Informasi mengenai Sony CCD yang dipakai di 7xx dapat dilihat di sini
Diskusi mengenai ISO di Dimage 7xx/Ax dapat dilihat di sini dan di sini. Kelihatannya sih applicable juga untuk kamera digital lain.

Re: Perlukah standard ISO dan ASA di dunia fotografi tanpa film?

Oleh:  Indi Soemardjan (7483)    20 tahun yang lalu

 0 

Pak Isworo,

Terima kasih atas tanggapan dan informasi teknis yang amat menarik!

Apakah ada pembicaraan serupa di antara pemain industri mengenai CMOS (yang agak serupa dgn CCD)?

Salam,

Indi

Re: Perlukah standard ISO dan ASA di dunia fotografi tanpa film?

Oleh:  Dedy P Putra (5942)    20 tahun yang lalu

 0 

ini bermutu nih diskusinya...

Re: Perlukah standard ISO dan ASA di dunia fotografi tanpa film?

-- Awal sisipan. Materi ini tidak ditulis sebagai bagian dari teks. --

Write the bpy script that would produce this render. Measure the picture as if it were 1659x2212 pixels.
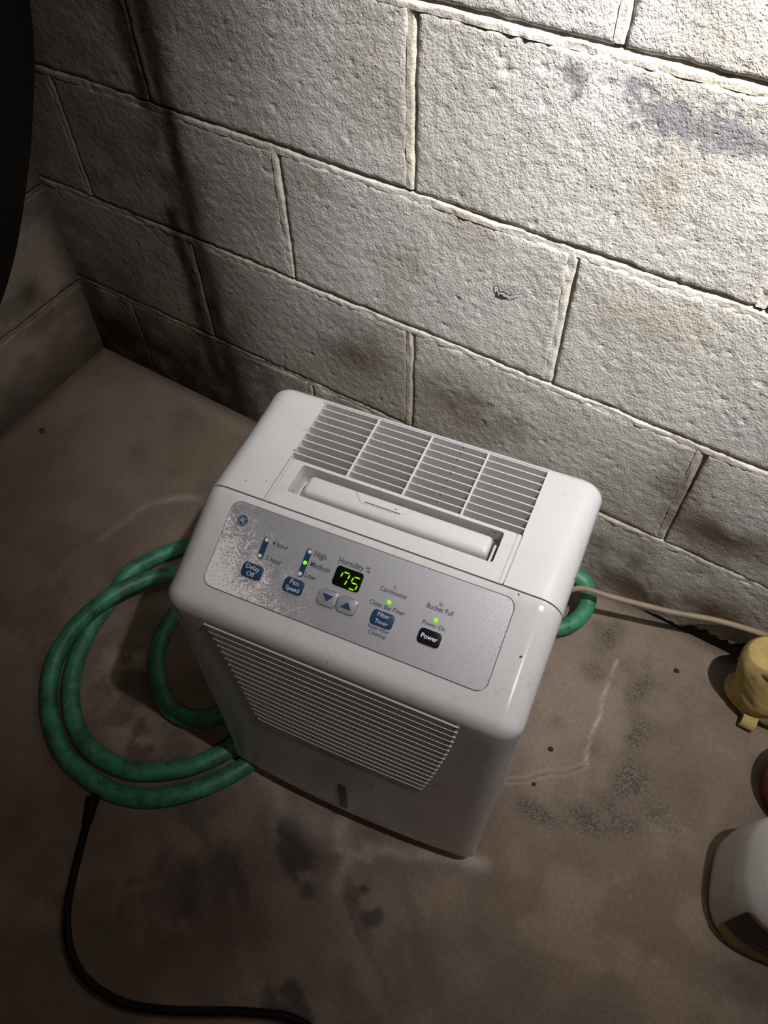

Oleh:  iing Gunawan, sidoel (27236)    20 tahun yang lalu

 0 

wow, bang rb keren euy, heheh thanks buat penjelasannya

Re: Perlukah standard ISO dan ASA di dunia fotografi tanpa film?

Oleh:  Ucok P. Harahap (40158)    20 tahun yang lalu

 0 

Pernahkah terpikir bahwa ISO / ASA tersebut tidak hanya digunakan untuk metering kamera / kepekaan film ?...... Flash meter, flash, lampu studio, mesin pencuci film, alat cetak, bahan kimia untuk memproses dan mencetak film, dll. dibuat dengan mengacu pada standard tersebut.

Berapa banyak peralatan yang terbuang cuma karena perubahan suatu standard pengukuran (bukan perubahan teknologi). Kalau meminjam istilah para ulama, lebih banyak mudharatnya dari manfaatnya.

Re: Perlukah standard ISO dan ASA di dunia fotografi tanpa film?

Oleh:  Gunawan Wibisono (26231)    20 tahun yang lalu

 0 

Setuju dengan pak Ucok.
kalo membuat suatu standar baru repot mungkin ya..
ekstrimnya kalau kita ubah standar panjang dengan satuan selain meter (suatu standar internasional) dengan panjang yang berbeda, bisa lah dibayangkan repotnya.....

Re: Perlukah standard ISO dan ASA di dunia fotografi tanpa film?

Oleh:  R. B. Isworo (5770)    20 tahun yang lalu

 0 

Bukannya mau mengubah ISO. ISO tetap ada, tapi mungkin penerapan di konsep digital sebenarnya bisa jauh lebih fleksibel dari penerapan di film. Toh itu cuma algoritma. Basically every pixel dalam CCD adalah satu unit sensor kan? Sensor cahaya. Dari situ kan bisa keluar informasi seperti berapa EV yang diterima oleh CCD itu, warnanya apa (with respect to bayer filter di atasnya .. kecuali Foveon). Kenapa informasi itu nggak diolah lebih lanjut? Itulah pertanyaan yang muncul. Granted .. computing power dalam kamera digital (DSLR sekalipun) belum mencapai requirement minimal yang diperlukan untuk pengolahan image seperti itu dalam kamera. Tapi it's changing. Canon mempunyai processor DIGIC yang lumayan powerfull, Olympus punya memory besar di kamera E1 (256mb kalau nggak salah dibandingkan dengan 64mb di kebanyakan prosumer), minolta A1 punya 300 (yup tiga ratus) segment metering di A1. We're a step in the right direction.

It's digital ... open your mind ... anything is possible, it's just algorithm :D Saya jadi inget feature yang dulu sering disebut sebagai "auto composition" pernah ada diskusi menarik mengenai ini di rec.photo (usenet news) di awal dekade 90an. But that's another story.